Find the number of lines below in which the word "high" appears, and write that number only.

******************************

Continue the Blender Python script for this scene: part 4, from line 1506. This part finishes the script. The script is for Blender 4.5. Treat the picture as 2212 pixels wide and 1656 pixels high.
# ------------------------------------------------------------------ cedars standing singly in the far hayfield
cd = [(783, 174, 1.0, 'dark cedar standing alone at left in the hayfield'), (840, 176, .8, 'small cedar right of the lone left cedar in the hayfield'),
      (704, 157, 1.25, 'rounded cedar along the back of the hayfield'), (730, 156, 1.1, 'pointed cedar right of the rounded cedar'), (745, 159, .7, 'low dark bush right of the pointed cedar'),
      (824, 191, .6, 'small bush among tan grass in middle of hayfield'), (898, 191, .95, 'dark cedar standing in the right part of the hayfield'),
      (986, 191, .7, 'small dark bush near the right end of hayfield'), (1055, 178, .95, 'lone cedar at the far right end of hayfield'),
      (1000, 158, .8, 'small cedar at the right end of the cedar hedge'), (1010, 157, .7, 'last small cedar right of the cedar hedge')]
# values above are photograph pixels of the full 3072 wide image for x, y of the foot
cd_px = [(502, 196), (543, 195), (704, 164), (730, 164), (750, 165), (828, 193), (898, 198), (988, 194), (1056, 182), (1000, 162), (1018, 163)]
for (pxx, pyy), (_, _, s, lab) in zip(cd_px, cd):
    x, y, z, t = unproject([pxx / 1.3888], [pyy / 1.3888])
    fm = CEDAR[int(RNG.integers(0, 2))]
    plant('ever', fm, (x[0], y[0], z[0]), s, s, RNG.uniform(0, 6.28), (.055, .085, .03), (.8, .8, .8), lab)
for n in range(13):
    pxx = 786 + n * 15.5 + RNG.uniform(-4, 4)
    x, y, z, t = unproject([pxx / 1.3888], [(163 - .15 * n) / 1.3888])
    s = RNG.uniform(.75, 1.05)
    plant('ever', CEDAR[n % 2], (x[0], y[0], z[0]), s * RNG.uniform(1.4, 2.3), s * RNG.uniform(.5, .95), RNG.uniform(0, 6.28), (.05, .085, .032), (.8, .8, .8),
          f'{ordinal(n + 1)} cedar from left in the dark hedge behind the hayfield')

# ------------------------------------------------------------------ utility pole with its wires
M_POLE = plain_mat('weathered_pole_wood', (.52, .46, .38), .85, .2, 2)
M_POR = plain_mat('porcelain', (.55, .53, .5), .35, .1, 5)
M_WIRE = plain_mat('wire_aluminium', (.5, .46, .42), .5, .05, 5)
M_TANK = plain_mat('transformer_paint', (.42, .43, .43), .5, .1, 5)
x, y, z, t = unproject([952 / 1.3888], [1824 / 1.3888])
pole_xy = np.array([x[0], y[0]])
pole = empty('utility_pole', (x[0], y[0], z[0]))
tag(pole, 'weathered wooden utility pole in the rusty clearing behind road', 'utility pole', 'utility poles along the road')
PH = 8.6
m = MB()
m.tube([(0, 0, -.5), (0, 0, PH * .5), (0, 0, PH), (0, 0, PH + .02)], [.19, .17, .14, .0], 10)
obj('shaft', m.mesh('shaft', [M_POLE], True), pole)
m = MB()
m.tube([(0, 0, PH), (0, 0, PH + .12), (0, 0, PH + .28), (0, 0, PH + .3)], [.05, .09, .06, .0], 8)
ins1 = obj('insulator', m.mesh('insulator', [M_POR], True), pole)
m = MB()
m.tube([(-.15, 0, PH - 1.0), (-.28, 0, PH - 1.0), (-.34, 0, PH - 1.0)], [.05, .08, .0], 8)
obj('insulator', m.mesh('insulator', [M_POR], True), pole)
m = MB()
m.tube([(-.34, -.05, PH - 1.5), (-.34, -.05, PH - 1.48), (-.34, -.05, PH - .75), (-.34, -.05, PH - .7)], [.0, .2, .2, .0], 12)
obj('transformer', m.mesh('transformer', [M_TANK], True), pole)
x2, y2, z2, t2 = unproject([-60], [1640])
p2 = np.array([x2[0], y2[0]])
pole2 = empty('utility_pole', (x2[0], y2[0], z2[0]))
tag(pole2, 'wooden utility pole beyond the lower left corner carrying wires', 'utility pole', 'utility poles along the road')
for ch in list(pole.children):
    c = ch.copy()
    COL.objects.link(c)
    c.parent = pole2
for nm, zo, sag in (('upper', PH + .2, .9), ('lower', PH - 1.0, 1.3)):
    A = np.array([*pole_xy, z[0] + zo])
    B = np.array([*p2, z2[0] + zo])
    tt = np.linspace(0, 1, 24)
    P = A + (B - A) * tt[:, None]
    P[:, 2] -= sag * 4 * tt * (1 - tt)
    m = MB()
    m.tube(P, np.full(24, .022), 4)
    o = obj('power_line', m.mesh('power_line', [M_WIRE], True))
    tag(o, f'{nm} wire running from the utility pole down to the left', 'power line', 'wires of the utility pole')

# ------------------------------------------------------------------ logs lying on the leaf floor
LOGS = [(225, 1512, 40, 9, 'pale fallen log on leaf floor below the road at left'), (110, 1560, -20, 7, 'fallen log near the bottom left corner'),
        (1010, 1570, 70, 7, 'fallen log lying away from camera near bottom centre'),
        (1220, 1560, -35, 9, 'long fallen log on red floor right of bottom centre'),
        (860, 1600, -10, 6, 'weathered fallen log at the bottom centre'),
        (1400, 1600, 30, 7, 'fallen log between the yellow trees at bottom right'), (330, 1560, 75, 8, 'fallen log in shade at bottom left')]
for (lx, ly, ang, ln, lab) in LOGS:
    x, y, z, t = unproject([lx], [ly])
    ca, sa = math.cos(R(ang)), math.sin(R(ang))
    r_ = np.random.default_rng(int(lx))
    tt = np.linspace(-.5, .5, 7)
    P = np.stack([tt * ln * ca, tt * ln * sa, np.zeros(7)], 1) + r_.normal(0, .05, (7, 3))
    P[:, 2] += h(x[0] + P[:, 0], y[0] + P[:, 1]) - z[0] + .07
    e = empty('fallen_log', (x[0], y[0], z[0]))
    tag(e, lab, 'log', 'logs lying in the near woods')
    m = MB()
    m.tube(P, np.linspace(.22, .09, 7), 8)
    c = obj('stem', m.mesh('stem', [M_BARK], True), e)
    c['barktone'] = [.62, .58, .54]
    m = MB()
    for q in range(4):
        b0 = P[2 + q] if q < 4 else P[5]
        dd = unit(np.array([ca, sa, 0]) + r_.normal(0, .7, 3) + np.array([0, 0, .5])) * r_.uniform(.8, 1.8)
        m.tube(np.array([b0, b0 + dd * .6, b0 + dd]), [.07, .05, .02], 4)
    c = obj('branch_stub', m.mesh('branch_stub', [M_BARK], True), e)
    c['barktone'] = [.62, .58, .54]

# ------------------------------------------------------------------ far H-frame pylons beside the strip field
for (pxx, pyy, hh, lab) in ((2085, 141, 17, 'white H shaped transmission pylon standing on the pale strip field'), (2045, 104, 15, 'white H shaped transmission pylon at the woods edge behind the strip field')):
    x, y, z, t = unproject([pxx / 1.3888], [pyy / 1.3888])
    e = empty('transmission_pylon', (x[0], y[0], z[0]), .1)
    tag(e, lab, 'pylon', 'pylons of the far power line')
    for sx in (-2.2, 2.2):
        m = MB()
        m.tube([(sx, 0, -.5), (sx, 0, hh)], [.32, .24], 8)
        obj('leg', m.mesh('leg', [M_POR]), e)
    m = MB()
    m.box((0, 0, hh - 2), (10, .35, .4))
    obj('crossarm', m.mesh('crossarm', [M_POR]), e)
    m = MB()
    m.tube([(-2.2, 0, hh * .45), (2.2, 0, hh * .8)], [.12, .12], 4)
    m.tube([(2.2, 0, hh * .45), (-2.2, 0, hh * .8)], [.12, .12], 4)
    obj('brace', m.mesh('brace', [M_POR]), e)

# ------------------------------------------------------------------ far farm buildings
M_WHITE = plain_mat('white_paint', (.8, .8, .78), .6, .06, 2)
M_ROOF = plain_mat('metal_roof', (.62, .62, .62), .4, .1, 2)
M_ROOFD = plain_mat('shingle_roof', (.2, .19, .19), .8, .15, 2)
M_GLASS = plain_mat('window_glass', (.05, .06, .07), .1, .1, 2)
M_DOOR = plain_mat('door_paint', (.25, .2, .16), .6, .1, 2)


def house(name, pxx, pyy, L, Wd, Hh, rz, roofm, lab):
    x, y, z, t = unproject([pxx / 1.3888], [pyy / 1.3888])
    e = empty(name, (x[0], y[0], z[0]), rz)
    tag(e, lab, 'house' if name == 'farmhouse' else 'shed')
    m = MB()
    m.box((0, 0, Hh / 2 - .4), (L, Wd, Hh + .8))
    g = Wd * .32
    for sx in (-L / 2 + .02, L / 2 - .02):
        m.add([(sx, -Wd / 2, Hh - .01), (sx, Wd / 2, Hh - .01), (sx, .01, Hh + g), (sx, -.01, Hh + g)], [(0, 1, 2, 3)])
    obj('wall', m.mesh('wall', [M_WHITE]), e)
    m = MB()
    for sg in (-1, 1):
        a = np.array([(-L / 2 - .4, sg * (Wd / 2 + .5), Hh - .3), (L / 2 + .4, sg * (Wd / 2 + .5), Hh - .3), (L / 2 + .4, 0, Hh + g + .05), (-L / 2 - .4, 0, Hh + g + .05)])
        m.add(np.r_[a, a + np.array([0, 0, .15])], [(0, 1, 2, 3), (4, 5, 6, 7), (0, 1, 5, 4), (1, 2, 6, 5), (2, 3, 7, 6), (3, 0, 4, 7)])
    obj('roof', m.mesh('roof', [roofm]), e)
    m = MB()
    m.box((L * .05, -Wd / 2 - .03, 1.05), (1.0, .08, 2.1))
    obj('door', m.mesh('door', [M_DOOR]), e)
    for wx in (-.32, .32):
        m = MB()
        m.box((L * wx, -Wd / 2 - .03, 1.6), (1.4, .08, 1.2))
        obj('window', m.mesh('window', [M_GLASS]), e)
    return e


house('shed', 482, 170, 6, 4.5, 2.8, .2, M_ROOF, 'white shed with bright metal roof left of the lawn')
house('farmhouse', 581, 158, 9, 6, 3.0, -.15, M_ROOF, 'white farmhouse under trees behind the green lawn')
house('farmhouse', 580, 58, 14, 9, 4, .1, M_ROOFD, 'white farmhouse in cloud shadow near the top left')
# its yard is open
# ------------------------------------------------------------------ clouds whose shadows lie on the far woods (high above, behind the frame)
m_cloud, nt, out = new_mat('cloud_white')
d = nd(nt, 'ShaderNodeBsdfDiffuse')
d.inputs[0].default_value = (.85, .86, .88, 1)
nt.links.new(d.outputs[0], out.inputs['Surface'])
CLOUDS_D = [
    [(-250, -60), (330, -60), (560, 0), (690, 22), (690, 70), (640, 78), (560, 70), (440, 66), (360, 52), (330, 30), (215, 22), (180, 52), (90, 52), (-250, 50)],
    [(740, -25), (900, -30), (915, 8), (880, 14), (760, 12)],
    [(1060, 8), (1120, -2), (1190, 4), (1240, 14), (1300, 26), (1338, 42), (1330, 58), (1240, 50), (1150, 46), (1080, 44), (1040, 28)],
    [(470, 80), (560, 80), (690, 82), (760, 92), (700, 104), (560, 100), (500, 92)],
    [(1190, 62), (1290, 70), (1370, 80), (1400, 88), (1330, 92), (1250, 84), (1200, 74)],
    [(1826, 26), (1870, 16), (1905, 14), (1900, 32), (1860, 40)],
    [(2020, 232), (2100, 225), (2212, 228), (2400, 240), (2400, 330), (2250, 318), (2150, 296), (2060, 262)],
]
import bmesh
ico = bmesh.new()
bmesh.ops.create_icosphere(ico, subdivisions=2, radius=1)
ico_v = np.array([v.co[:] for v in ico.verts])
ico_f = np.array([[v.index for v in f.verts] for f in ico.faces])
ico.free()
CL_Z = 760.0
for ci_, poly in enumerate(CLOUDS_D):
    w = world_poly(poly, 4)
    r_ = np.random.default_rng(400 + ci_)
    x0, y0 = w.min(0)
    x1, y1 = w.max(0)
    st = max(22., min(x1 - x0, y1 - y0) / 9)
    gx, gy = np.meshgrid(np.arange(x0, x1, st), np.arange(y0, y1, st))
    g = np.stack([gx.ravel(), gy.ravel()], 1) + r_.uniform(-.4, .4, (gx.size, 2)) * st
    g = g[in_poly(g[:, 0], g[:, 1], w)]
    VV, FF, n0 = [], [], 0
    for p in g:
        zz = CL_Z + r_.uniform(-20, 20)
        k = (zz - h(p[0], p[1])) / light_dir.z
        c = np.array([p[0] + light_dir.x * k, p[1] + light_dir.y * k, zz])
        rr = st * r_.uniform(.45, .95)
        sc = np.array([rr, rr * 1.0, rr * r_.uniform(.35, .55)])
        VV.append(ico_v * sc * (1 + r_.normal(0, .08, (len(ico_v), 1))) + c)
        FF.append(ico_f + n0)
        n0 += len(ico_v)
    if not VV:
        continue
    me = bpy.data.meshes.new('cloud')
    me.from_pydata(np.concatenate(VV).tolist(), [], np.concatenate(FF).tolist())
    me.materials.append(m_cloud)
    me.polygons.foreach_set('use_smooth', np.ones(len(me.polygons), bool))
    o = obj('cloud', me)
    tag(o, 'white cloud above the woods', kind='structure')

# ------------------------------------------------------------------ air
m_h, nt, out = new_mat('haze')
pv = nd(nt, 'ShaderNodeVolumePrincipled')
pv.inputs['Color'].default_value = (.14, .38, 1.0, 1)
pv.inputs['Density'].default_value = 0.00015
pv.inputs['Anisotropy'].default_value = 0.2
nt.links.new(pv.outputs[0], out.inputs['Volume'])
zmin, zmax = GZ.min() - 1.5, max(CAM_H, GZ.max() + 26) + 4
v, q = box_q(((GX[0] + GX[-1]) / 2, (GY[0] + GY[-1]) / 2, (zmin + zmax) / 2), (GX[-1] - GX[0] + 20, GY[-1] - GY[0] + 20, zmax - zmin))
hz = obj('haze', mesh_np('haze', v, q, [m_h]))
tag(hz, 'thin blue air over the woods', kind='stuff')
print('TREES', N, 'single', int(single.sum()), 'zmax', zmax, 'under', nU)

******************************

Task answer.
2